[Openmcl-devel] The M1 port and the future of CCL

Robert Goldman rpgoldman at sift.info
Wed Nov 22 14:13:37 PST 2023

On 22 Nov 2023, at 15:37, Ron Garret wrote:

>> On Nov 22, 2023, at 1:20 PM, Scott L. Burson <Scott at sympoiesis.com> wrote:
>> It would be nice to see CCL kept alive, but personally, I've settled on ABCL.  The JVM's GC technology is unmatched, the Java interop is occasionally useful, and it's completely future-proof.
> I'm not sure that's true.  Flash was once considered future-proof and you can see how that went.  The future of Java is entirely up to Oracle at this point.  I'll grant you that makes it a good bet, but it's not a guarantee.
> I'd bet on C (ECL) before I bet on Java.  No one company could kill it even if they wanted to.
> rg

I use CL for computationally challenging processes (see, e.g., https://github.com/shop-planner/shop3).  ECL's compiler generates code that is simply too sluggish to be usable for such problems.  I would warn you away from that.

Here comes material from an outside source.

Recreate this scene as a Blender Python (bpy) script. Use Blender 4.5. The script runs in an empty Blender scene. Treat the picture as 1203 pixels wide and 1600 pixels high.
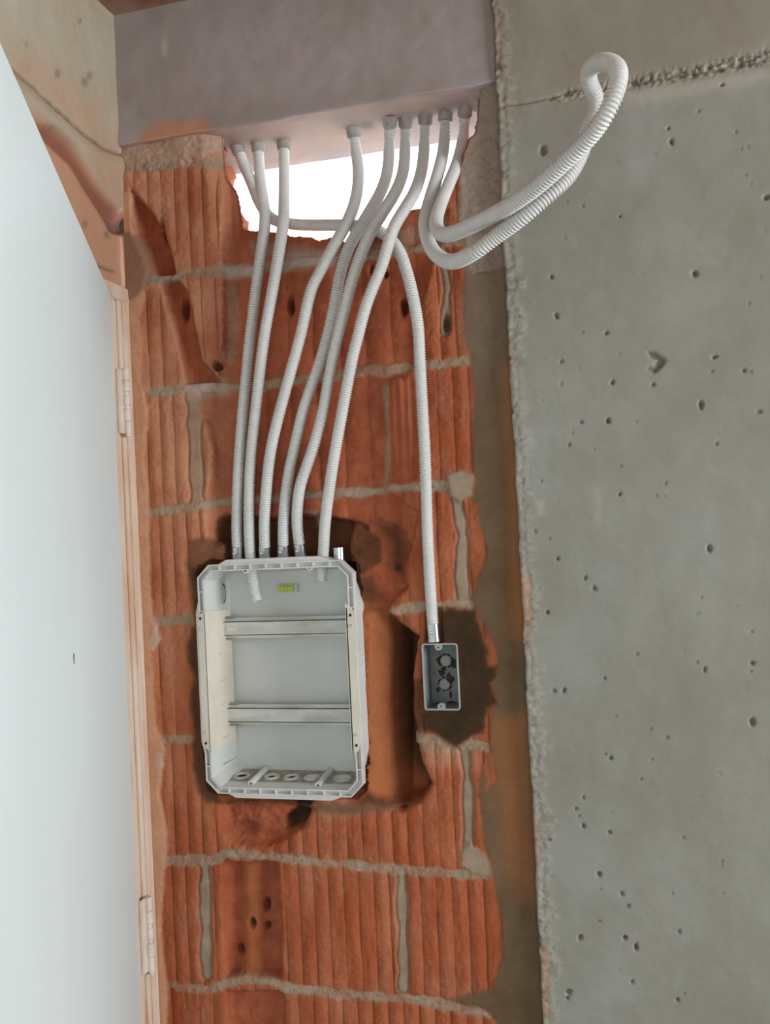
import bpy, math, random
import numpy as np
random.seed(7)
C = bpy.context.scene.collection
S = bpy.context.scene

# ------------------------------------------------------------------ camera
FPX = 1450.0
YAW, PITCH, ROLL = math.radians(14.78), math.radians(0.92), math.radians(-2.75)
EYE = np.array([0.0, -1.51, 1.62])
_F = np.array([-math.sin(YAW)*math.cos(PITCH), math.cos(YAW)*math.cos(PITCH), math.sin(PITCH)])
_r = np.array([math.cos(YAW), math.sin(YAW), 0.0]); _u = np.cross(_r, _F)
_R = math.cos(ROLL)*_r + math.sin(ROLL)*_u
_U = -math.sin(ROLL)*_r + math.cos(ROLL)*_u
cam_d = bpy.data.cameras.new('camera'); cam = bpy.data.objects.new('camera', cam_d); C.objects.link(cam)
cam_d.sensor_fit = 'VERTICAL'; cam_d.sensor_height = 36.0; cam_d.lens = FPX/1600*36.0
cam_d.clip_start = 0.02; cam_d.clip_end = 200
from mathutils import Matrix, Vector
m = Matrix.Identity(4)
for i in range(3):
    m[i][0] = _R[i]; m[i][1] = _U[i]; m[i][2] = -_F[i]; m[i][3] = EYE[i]
cam.matrix_world = m
S.camera = cam

# ------------------------------------------------------------------ world, light, exposure
S.view_settings.view_transform = 'Standard'; S.view_settings.look = 'None'
S.view_settings.gamma = 1.0; S.view_settings.use_curve_mapping = False
S.view_settings.exposure = 0.0
W = bpy.data.worlds.new('overcast_sky'); S.world = W; W.use_nodes = True
W.node_tree.nodes['Background'].inputs[0].default_value = (0.86, 0.93, 1.0, 1)
W.node_tree.nodes['Background'].inputs[1].default_value = 3.2

def area(name, loc, rot, sx, sy, power, col):
    l = bpy.data.lights.new(name, 'AREA'); l.shape = 'RECTANGLE'; l.size = sx; l.size_y = sy
    l.energy = power; l.color = col
    o = bpy.data.objects.new(name, l); C.objects.link(o); o.location = loc; o.rotation_euler = rot
    return o
# daylight through the window opening in the side wall (faces -x) and the open rear of the room (faces +y)
area('window_daylight', (2.55, -1.12, 1.7), (0, math.radians(90), 0), 1.3, 1.4, 62, (0.93, 0.97, 1.0))
area('rear_daylight', (0.9, -3.95, 1.4), (math.radians(90), 0, 0), 2.2, 1.8, 8, (0.93, 0.97, 1.0))

# ------------------------------------------------------------------ helpers
def ray(px, py): return _F + _R*(px-601.5)/FPX + _U*(800-py)/FPX
def P(px, py, v=0.0, ax=1):
    d = ray(px, py); t = (v-EYE[ax])/d[ax]; return EYE + t*d
def proj(X, Y, Z):
    dx, dy, dz = X-EYE[0], Y-EYE[1], Z-EYE[2]
    w = dx*_F[0]+dy*_F[1]+dz*_F[2]
    w = np.where(w < 0.05, 0.05, w)
    return (601.5+FPX*(dx*_R[0]+dy*_R[1]+dz*_R[2])/w, 800-FPX*(dx*_U[0]+dy*_U[1]+dz*_U[2])/w)

class MB:
    def __init__(s): s.v = []; s.f = []
    def add(s, vs, fs):
        n = len(s.v); s.v += [tuple(map(float, p)) for p in vs]; s.f += [tuple(n+i for i in f) for f in fs]; return s
    def box(s, a, b, mtx=None, bev=0.0):
        x0, y0, z0 = [min(a[i], b[i]) for i in range(3)]; x1, y1, z1 = [max(a[i], b[i]) for i in range(3)]
        if bev <= 0:
            vs = [(x0,y0,z0),(x1,y0,z0),(x1,y1,z0),(x0,y1,z0),(x0,y0,z1),(x1,y0,z1),(x1,y1,z1),(x0,y1,z1)]
            fs = [(0,3,2,1),(4,5,6,7),(0,1,5,4),(1,2,6,5),(2,3,7,6),(3,0,4,7)]
        else:
            import bmesh
            bm = bmesh.new(); bmesh.ops.create_cube(bm, size=1.0)
            for v in bm.verts:
                v.co = Vector(((x0+x1)/2+v.co.x*(x1-x0), (y0+y1)/2+v.co.y*(y1-y0), (z0+z1)/2+v.co.z*(z1-z0)))
            bmesh.ops.bevel(bm, geom=bm.edges[:], offset=bev, segments=2, affect='EDGES')
            bm.verts.index_update()
            vs = [tuple(v.co) for v in bm.verts]; fs = [tuple(v.index for v in f.verts) for f in bm.faces]; bm.free()
        if mtx is not None: vs = [tuple(mtx @ Vector(v)) for v in vs]
        return s.add(vs, fs)
    def cyl(s, p0, p1, r0, r1=None, n=20, cap=True):
        r1 = r0 if r1 is None else r1
        p0 = Vector(p0); p1 = Vector(p1); d = (p1-p0).normalized()
        a = d.orthogonal().normalized(); b = d.cross(a)
        vs = []
        for p, r in ((p0, r0), (p1, r1)):
            for k in range(n):
                t = 2*math.pi*k/n; vs.append(p+(a*math.cos(t)+b*math.sin(t))*r)
        fs = [(k, (k+1) % n, n+(k+1) % n, n+k) for k in range(n)]
        if cap: fs += [tuple(range(n-1, -1, -1)), tuple(range(n, 2*n))]
        return s.add(vs, fs)
    def lathe(s, p0, d, prof, n=24):
        p0 = Vector(p0); d = Vector(d).normalized(); a = d.orthogonal().normalized(); b = d.cross(a); vs = []
        for t, r in prof:
            for k in range(n):
                w = 2*math.pi*k/n; vs.append(p0+d*t+(a*math.cos(w)+b*math.sin(w))*r)
        fs = [(j*n+k, j*n+(k+1) % n, (j+1)*n+(k+1) % n, (j+1)*n+k) for j in range(len(prof)-1) for k in range(n)]
        return s.add(vs, fs)
    def ring(s, outer, inner, y0, y1):           # closed frame between two outlines (lists of (x,z)), y0 front, y1 back
        n = len(outer)
        vs = [(x, y0, z) for x, z in outer]+[(x, y0, z) for x, z in inner]+[(x, y1, z) for x, z in outer]+[(x, y1, z) for x, z in inner]
        fs = []
        for k in range(n):
            j = (k+1) % n
            fs += [(k, j, n+j, n+k), (2*n+k, 3*n+k, 3*n+j, 2*n+j), (k, 2*n+k, 2*n+j, j), (n+k, n+j, 3*n+j, 3*n+k)]
        return s.add(vs, fs)
    def prism(s, pts, y0, y1):
        n = len(pts)
        vs = [(x, y0, z) for x, z in pts]+[(x, y1, z) for x, z in pts]
        return s.add(vs, [tuple(range(n)), tuple(range(2*n-1, n-1, -1))]+[(k, n+k, n+(k+1) % n, (k+1) % n) for k in range(n)])
    def build(s, name, mt, parent=None, smooth=False, loc=None):
        me = bpy.data.meshes.new(name); me.from_pydata(s.v, [], s.f); me.validate(); me.update()
        import bmesh
        bm = bmesh.new(); bm.from_mesh(me); bmesh.ops.recalc_face_normals(bm, faces=bm.faces); bm.to_mesh(me); bm.free()
        me.materials.append(mt)
        if smooth:
            me.polygons.foreach_set('use_smooth', [True]*len(me.polygons))
            me.set_sharp_from_angle(angle=math.radians(42))
        o = bpy.data.objects.new(name, me); C.objects.link(o)
        if parent is not None:
            o.parent = parent; o.matrix_parent_inverse = parent_mat(parent).inverted()
        return o
def parent_mat(p):
    mm = Matrix.Translation(p.location)
    return mm if p.parent is None else parent_mat(p.parent) @ p.matrix_parent_inverse @ mm
def empty(name, loc, label=None, cat=None, group=None, kind=None):
    o = bpy.data.objects.new(name, None); C.objects.link(o); o.location = loc; o.empty_display_size = 0.05
    tag(o, label, cat, group, kind); return o
def tag(o, label=None, cat=None, group=None, kind=None):
    if label: o['label'] = label
    if cat: o['category'] = cat
    if group: o['group'] = group
    if kind: o['kind'] = kind
    return o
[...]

TBH, I think pushing CL code through a C compiler is a losing proposition -- the development environment is also unpleasant and sluggish to work with.  For that matter, although I have used ABCL to script Java applications happily, its code is also way too sluggish for practical use as a "main" programming language (as opposed to a scripting shell).

If CCL goes away (I hope it does not, but I agree it will be very challenging to keep it alive), then unless you are willing to pay for LispWorks or Allegro, SBCL is the only game in town.

Of course this is all my personal opinion and YMMV and YUCMV (Your Use Case May Vary).